What to produce:
Gather all lines containing the string "render" and copy them out.

Source excerpt:
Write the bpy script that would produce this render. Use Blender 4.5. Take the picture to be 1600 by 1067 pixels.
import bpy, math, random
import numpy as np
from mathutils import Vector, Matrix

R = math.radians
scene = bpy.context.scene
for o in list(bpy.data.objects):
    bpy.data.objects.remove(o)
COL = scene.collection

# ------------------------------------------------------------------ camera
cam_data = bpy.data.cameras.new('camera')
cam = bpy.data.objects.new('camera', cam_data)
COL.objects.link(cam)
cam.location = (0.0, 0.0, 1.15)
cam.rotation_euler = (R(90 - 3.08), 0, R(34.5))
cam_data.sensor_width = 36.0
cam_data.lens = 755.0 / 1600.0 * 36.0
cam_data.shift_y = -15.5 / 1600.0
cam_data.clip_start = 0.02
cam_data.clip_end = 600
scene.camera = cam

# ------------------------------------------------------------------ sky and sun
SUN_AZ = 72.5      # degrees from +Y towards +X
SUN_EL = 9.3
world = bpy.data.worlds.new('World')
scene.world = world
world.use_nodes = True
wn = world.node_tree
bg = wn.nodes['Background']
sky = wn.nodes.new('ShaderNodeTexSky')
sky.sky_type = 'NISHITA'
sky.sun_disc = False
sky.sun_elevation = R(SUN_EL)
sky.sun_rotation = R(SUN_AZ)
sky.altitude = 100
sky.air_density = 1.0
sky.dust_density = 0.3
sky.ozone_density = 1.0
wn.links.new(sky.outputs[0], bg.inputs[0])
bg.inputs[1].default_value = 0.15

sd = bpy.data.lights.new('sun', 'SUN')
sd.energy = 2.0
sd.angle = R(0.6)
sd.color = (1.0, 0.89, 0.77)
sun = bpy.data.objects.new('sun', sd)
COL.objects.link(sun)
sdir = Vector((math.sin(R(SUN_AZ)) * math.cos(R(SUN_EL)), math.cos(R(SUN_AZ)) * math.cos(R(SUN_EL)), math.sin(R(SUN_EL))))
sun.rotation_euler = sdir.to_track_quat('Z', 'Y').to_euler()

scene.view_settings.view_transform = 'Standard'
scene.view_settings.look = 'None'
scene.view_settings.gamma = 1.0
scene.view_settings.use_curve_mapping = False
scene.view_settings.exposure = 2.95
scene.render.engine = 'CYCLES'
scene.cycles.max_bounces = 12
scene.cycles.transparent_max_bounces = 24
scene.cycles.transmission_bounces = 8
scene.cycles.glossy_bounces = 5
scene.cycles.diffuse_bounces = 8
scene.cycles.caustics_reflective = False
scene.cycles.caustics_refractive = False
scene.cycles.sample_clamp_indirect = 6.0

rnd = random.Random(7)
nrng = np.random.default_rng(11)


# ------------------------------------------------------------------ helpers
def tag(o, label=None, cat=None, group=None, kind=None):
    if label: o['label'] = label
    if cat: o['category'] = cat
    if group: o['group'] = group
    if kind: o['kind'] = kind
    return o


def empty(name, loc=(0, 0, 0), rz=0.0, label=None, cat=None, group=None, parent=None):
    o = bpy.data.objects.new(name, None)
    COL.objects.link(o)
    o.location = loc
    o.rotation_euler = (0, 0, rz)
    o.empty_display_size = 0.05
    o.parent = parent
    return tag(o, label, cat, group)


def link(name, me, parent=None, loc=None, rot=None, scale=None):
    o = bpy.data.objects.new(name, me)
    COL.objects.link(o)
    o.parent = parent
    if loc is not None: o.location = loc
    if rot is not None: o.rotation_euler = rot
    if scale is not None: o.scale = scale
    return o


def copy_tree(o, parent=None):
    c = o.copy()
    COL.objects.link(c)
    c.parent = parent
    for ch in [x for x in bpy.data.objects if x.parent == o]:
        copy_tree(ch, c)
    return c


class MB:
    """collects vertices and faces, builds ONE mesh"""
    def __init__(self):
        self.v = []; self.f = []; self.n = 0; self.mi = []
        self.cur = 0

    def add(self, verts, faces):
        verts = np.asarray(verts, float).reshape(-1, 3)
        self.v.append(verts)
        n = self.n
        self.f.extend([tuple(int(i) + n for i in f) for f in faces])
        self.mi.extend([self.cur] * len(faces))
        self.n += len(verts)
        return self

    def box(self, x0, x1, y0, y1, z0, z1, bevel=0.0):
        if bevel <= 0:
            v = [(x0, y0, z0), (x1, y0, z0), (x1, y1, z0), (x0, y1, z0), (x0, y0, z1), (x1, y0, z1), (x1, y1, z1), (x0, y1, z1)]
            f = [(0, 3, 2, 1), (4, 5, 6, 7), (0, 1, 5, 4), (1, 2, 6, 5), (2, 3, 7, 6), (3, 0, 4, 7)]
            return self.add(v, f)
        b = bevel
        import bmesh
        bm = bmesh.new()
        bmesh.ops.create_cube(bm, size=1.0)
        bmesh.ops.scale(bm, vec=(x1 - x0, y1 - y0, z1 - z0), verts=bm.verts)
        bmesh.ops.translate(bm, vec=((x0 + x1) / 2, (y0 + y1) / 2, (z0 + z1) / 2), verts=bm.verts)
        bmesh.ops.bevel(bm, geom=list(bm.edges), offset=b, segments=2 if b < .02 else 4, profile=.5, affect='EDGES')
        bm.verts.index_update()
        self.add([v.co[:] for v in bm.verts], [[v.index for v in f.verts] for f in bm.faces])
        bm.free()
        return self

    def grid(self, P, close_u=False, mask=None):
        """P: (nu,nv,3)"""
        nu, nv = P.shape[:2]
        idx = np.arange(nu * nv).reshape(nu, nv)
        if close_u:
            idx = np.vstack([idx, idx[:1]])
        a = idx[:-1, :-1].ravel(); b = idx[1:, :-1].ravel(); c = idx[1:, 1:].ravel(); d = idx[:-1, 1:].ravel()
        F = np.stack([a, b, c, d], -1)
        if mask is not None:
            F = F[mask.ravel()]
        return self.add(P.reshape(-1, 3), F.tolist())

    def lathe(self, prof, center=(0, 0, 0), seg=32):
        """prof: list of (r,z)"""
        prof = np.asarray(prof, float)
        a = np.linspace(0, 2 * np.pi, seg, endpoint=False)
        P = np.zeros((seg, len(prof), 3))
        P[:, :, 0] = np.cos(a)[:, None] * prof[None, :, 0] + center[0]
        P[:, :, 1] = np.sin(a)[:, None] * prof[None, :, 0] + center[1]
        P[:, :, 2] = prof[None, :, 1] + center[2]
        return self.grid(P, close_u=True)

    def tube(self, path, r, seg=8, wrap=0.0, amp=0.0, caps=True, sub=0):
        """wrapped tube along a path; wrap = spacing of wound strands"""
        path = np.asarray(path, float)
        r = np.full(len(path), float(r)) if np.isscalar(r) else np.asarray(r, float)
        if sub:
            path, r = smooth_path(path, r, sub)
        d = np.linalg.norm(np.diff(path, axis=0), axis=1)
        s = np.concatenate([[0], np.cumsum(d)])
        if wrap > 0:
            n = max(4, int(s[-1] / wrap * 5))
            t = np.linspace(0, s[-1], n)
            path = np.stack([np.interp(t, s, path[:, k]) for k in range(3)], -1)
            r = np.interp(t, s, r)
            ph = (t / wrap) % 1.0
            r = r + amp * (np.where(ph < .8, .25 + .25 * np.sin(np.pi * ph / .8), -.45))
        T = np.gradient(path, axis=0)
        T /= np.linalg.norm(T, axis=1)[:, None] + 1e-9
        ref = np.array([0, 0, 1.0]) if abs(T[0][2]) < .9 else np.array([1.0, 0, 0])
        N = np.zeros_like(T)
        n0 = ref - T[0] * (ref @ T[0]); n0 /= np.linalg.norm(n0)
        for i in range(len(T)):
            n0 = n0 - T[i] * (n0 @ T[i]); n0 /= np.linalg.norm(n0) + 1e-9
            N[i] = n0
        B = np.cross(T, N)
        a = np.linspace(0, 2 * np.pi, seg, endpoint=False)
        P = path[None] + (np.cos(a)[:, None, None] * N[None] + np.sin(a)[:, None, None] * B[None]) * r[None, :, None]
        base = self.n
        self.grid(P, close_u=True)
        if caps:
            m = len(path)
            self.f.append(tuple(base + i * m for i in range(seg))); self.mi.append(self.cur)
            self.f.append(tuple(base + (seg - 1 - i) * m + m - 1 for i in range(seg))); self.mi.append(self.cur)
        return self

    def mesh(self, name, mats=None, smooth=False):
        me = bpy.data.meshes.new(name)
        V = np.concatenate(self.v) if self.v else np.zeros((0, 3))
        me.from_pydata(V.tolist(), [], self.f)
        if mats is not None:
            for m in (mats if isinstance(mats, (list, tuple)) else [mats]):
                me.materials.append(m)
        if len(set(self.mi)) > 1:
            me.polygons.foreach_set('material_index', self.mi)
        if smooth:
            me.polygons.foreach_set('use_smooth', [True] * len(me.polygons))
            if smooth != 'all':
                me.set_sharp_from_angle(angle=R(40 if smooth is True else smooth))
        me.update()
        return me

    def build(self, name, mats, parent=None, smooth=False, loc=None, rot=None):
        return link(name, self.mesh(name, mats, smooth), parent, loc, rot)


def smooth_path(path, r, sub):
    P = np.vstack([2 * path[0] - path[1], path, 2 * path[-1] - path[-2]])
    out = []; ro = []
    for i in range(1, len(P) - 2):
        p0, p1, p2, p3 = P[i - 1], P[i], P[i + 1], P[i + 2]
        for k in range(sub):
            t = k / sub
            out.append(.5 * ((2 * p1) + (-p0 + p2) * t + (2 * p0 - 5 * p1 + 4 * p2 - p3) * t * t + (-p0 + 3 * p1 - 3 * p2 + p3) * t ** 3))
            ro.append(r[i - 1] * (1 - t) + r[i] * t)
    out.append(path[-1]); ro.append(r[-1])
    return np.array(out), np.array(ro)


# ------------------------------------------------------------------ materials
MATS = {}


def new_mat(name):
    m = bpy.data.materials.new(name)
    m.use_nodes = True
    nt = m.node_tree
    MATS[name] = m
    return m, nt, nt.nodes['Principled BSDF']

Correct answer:
Write the bpy script that would produce this render. Use Blender 4.5. Take the picture to be 1600 by 1067 pixels.
scene.render.engine = 'CYCLES'